Japan was able to make the transition to an industrial nation state while maintaining its own unique Japanese values of loyalty to the group and the emperor. For example, the Japanese corporation that evolved during this period can largely be seen as an updated version of the paternalistic feudal state, where the workers (peasants) owe lifelong loyalty and service to the company (lord) in return for its protection of their welfare. Japan’s transformation into a major power can be seen as taking place in three successive stages: political and social reforms, industrial and military reforms, and early expansion.

Japan went through several Western-style political and social reforms to create the conditions conducive to industrial and military modernization while maintaining a distinctive Japanese character. In order to destroy Japan’s feudal structure, the Meiji government replaced Japan’s old provinces with seventy-two modern districts. As in the West, all class distinctions were abolished. This especially hurt the Samurai who now were even forbidden to wear their swords or distinctive hairdos. Public education became mandatory for all boys and girls in order to create an educated work force and instill a spirit of nationalism in them. A European style parliament was formed, but like its German model, it had little real power. The emperor kept his exalted position while Shinto was made the state religion, both of these providing points of focus for Japanese national loyalty.
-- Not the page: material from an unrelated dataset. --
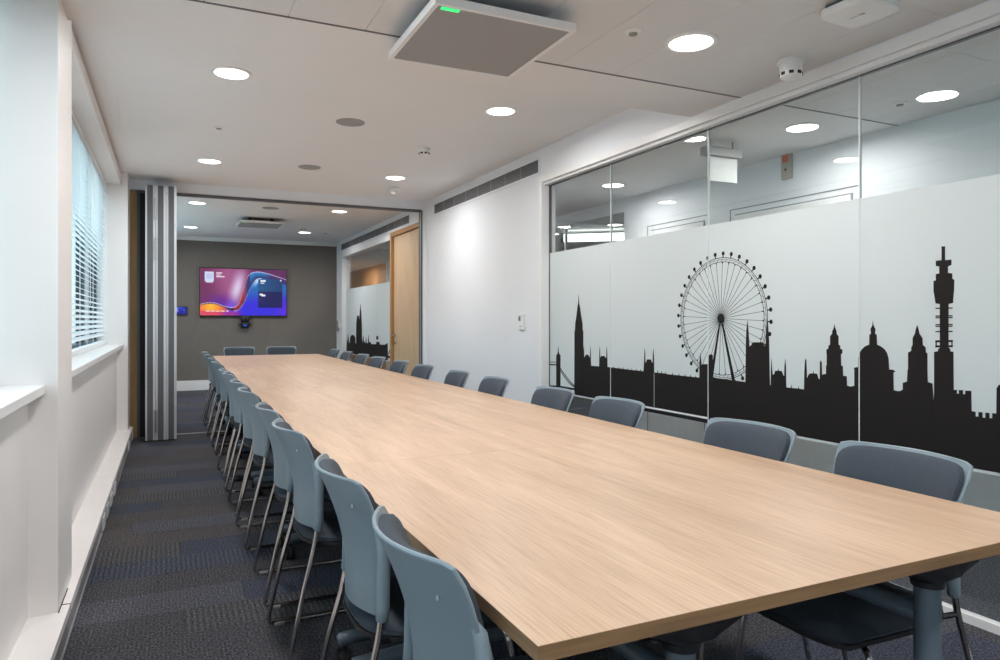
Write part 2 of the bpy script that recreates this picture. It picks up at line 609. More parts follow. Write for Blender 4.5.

With the political and social reforms in place, the Meiji government proceeded to industrialize Japan, concentrating on heavy and strategic industries: railroads, the merchant marine, mining, modern agricultural techniques, munitions, and the navy. However, Japan had no large-scale capitalists. Therefore, the government, in keeping with Japan’s paternalistic tradition, paid for these industries and then sold them at low cost to a few private investors. These new capitalists, called the Zaibatsu (“money clique”), would come to control 70% of Japan’s bank deposits and heavily influence government policies, much as the daimyo (feudal lords) had done in previous times. Thus began the long-time alliance of government and big business, which is still a predominant feature of Japan today.